Ma che significato attribuisce Lenin all'”elemento cosciente”?
Andare avanti dipende da una corretta valutazione di ciò che ostacola il nostro progresso. Richiede una conoscenza delle idee essenziali per sfidare con successo il potere. Richiede un’ideologia. Richiede inoltre, che l’ideologia deve essere radicalmente diversa dall’ideologia delle forze che resistono al cambiamento. Né si può scendere a compromessi con l’ideologia nemica. Si tratta quindi, di una coscienza rivoluzionaria.
Ma la coscienza rivoluzionaria deve essere convertita in coscienza rivoluzionaria di massa. Per questo abbiamo bisogno di un’organizzazione. Perché la sua missione è quella di portare l’ideologia di cambiamento rivoluzionario a coloro che più ne hanno bisogno e che sarebbero maggiormente in grado di metterla a frutto: una tale organizzazione viene definita un’avanguardia. E’ l’idea di un’avanguardia che ci permette di avanzare oltre l’illusione della spontaneità.
Gli oppositori del leninismo tacciano l’idea di avanguardia come elitaria, l’idea che un gruppo scelto di rivoluzionari sappia più delle masse. Non è nulla del genere. Anzi, un’avanguardia è la cinghia di trasmissione di idee che non emergeranno e non possano emergere spontaneamente all’interno della classe operaia o di un più ampio movimento.
Nei nostri tempi, l’ideologia di resistenza è decisamente e necessariamente anticapitalista. Ma questo non è sufficiente. Un’ideologia rivoluzionaria deve offrire un’alternativa al capitalismo, un’alternativa che non sia né estetica né irreale. Tale alternativa è il socialismo.
Le illusioni popolari abbondano: la regolazione [dei mercati] può dissuadere le multinazionali dall’accumulazione rapace e dalla dominazione; le piccole imprese e le cooperative “sociali” possono erodere l’inaudito potere politico ed economico delle imprese monopolistiche. Tali idee sono lontane anni luce dalla credibilità ideologica. Solo il socialismo – l’eliminazione del processo di accumulazione privata attraverso lo sfruttamento del lavoro – dimostra tale credibilità.

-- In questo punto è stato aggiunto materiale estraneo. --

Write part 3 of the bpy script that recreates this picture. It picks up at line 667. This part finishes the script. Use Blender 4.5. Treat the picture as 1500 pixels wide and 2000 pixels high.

E chi deve consegnare il messaggio del socialismo, cioè, chi deve essere missionario dell’ideologia rivoluzionaria?
La risposta è oggi come lo era ai tempi di Lenin: un’organizzazione dedicata soprattutto a questo compito; un’organizzazione sgombra dal feticcio delle elezioni borghesi; un partito di rivoluzionari; un partito comunista.